─── Given material ───
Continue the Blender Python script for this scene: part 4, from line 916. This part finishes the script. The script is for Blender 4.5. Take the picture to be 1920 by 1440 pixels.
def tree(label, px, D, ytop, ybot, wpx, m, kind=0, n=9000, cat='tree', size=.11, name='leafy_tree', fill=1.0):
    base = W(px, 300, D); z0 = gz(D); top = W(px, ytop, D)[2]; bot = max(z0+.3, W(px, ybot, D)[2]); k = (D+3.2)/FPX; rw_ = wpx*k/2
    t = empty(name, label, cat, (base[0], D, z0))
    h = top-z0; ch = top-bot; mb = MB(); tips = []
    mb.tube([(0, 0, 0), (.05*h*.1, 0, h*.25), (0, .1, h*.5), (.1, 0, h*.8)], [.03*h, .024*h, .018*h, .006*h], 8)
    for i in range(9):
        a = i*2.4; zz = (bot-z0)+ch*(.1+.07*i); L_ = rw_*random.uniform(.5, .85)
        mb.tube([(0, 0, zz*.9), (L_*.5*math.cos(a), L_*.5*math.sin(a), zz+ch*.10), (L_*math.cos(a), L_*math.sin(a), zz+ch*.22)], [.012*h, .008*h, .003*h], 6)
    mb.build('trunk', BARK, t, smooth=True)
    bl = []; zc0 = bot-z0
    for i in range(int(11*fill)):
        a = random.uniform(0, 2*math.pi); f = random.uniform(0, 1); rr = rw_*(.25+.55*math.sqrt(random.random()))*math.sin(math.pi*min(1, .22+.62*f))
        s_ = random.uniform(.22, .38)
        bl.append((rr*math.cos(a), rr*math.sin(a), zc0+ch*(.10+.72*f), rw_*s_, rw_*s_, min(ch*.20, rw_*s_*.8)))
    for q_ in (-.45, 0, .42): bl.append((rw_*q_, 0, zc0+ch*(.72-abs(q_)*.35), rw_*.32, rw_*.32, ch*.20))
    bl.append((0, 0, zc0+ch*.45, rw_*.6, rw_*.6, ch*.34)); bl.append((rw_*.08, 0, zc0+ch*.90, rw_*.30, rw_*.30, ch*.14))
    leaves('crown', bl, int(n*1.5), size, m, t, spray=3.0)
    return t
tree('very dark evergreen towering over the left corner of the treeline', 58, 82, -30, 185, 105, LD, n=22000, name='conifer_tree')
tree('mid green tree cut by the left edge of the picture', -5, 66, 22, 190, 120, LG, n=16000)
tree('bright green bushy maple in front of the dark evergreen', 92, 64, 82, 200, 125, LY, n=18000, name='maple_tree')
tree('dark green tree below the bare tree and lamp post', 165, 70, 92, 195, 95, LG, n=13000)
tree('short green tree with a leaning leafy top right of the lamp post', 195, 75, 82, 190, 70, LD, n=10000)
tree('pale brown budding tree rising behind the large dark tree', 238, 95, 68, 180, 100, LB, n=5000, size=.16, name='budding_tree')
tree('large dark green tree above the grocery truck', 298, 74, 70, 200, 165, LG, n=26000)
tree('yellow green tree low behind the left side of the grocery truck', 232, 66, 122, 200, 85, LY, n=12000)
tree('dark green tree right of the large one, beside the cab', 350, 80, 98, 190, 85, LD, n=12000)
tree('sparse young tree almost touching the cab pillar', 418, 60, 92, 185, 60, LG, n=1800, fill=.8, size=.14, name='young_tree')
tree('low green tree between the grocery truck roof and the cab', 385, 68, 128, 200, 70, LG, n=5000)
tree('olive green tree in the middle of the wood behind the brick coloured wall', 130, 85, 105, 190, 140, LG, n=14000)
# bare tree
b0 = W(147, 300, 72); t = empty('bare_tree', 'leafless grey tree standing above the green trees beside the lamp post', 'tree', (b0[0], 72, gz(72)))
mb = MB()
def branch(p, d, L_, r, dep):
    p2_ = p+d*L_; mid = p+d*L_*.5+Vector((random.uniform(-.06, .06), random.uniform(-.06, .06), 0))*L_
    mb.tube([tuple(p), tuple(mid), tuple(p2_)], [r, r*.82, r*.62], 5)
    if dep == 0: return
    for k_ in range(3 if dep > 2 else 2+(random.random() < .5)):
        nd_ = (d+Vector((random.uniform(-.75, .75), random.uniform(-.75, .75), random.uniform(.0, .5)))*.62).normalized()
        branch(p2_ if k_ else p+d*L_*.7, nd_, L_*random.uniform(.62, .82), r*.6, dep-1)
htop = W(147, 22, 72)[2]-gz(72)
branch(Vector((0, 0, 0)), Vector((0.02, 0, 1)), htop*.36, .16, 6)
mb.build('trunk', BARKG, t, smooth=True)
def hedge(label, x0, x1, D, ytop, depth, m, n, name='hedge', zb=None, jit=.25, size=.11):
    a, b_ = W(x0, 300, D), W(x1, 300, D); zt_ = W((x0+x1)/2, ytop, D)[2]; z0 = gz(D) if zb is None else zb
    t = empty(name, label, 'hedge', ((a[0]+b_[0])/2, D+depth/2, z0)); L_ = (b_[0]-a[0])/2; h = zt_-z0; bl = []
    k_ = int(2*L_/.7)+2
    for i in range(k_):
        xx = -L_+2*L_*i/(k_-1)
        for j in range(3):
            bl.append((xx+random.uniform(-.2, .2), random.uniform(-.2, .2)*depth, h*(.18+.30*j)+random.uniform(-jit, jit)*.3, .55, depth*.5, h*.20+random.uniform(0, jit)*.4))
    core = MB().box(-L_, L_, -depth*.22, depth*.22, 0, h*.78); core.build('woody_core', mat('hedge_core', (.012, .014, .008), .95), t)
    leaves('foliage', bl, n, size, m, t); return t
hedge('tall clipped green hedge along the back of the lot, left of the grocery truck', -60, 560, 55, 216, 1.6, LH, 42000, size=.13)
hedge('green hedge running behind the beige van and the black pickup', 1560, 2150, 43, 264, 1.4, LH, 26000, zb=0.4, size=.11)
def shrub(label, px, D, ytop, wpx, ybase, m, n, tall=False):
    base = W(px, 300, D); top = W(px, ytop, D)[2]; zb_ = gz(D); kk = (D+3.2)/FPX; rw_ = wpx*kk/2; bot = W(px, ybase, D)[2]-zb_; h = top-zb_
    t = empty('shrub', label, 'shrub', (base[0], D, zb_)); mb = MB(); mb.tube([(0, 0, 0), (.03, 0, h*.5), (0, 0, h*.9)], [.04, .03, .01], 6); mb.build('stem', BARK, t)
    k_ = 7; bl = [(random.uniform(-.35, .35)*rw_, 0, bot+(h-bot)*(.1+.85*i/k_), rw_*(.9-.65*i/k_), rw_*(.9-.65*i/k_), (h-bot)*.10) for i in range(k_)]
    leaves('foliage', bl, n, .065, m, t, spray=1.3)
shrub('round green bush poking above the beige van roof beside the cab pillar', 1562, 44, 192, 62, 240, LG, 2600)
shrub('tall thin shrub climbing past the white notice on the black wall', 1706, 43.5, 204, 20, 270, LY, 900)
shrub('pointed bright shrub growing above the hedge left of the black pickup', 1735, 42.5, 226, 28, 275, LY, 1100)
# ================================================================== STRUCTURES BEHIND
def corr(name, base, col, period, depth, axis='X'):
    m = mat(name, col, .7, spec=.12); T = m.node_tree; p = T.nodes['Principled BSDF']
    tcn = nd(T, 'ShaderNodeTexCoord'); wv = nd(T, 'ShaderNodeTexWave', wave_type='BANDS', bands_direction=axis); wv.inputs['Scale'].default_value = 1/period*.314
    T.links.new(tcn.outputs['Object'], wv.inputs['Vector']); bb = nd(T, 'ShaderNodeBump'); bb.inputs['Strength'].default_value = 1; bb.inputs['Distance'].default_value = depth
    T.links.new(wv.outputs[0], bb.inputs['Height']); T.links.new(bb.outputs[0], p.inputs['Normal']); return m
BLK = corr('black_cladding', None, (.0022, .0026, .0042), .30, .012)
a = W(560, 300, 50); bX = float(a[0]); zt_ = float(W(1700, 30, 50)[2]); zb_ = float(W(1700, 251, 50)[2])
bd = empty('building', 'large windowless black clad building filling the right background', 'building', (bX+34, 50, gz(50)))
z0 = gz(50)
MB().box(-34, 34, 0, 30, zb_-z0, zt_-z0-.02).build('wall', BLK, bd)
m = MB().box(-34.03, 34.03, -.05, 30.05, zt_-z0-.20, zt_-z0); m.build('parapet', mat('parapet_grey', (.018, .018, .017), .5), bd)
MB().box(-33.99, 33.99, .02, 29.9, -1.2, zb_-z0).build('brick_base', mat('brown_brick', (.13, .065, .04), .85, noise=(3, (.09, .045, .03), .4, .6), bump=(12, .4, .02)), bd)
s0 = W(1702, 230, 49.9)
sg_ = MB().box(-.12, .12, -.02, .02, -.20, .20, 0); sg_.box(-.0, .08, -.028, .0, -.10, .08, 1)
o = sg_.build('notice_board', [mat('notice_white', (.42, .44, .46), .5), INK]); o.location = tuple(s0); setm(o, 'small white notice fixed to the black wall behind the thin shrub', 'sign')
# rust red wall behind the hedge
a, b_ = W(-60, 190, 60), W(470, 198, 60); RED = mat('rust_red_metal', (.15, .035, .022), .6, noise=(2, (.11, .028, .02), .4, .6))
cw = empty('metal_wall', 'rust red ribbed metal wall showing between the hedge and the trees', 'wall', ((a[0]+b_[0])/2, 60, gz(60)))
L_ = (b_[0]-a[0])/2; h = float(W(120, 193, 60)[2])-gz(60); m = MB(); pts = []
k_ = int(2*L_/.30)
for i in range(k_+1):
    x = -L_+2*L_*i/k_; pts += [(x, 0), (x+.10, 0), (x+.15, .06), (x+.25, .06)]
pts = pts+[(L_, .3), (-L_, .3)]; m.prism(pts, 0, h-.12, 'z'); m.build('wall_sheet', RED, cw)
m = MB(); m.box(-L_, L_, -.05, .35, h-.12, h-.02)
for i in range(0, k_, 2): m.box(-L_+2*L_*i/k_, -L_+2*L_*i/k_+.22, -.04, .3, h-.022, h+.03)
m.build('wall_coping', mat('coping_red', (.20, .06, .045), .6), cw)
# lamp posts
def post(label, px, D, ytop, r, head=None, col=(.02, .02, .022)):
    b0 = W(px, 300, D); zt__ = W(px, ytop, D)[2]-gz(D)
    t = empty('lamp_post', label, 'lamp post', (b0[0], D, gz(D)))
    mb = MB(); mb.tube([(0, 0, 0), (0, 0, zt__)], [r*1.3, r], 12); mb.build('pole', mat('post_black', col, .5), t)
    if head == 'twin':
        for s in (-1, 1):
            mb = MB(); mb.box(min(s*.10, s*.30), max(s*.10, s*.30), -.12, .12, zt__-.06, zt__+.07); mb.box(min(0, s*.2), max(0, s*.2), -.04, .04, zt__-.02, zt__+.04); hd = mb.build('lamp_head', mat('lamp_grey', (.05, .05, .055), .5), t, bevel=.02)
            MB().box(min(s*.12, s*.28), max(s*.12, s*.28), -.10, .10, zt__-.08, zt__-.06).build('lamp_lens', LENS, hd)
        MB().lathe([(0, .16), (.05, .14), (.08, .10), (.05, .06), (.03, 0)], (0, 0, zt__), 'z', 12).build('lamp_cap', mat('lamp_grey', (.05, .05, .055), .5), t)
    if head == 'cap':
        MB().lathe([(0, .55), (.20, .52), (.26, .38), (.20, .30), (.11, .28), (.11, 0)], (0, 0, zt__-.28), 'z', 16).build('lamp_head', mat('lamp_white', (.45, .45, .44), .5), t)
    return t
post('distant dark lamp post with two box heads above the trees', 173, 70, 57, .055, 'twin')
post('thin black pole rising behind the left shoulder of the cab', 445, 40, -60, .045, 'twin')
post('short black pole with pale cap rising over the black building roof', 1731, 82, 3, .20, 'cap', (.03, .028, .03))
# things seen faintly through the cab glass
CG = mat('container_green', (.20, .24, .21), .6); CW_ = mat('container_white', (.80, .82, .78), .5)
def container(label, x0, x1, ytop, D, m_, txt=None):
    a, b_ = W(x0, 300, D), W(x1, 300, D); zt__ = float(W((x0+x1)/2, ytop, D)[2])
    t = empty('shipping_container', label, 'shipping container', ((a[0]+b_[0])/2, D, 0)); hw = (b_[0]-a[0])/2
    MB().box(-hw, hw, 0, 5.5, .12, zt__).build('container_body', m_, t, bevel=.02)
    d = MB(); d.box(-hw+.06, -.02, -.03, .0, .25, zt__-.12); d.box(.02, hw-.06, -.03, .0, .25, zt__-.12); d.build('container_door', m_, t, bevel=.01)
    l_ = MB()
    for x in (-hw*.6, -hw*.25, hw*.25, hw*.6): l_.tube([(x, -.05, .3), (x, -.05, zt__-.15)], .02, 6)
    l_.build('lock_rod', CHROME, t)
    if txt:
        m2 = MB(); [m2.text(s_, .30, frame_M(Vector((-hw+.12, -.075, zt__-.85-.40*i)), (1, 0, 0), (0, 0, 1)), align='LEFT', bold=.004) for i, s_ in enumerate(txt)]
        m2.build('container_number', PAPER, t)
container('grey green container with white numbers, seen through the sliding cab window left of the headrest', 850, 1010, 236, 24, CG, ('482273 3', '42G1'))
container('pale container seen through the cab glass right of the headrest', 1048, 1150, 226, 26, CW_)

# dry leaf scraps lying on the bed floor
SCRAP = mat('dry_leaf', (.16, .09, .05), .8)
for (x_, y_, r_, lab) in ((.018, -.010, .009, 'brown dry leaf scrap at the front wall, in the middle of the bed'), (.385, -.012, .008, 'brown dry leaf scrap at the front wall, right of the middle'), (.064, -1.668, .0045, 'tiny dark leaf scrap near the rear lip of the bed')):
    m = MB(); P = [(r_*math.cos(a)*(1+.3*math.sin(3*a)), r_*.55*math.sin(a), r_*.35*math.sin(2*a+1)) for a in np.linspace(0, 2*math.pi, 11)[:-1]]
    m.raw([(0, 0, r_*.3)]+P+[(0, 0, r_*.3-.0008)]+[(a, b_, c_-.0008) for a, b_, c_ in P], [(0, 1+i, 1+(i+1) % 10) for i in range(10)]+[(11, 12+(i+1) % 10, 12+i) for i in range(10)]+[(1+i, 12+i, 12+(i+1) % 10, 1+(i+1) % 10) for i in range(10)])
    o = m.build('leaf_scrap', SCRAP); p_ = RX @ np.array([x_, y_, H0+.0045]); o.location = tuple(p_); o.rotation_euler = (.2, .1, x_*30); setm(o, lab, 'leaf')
───
■ Exercise ■
Every line of the listing that holds "picture" should be found and copied.

■ Answer to the exercise ■
Continue the Blender Python script for this scene: part 4, from line 916. This part finishes the script. The script is for Blender 4.5. Take the picture to be 1920 by 1440 pixels.
tree('mid green tree cut by the left edge of the picture', -5, 66, 22, 190, 120, LG, n=16000)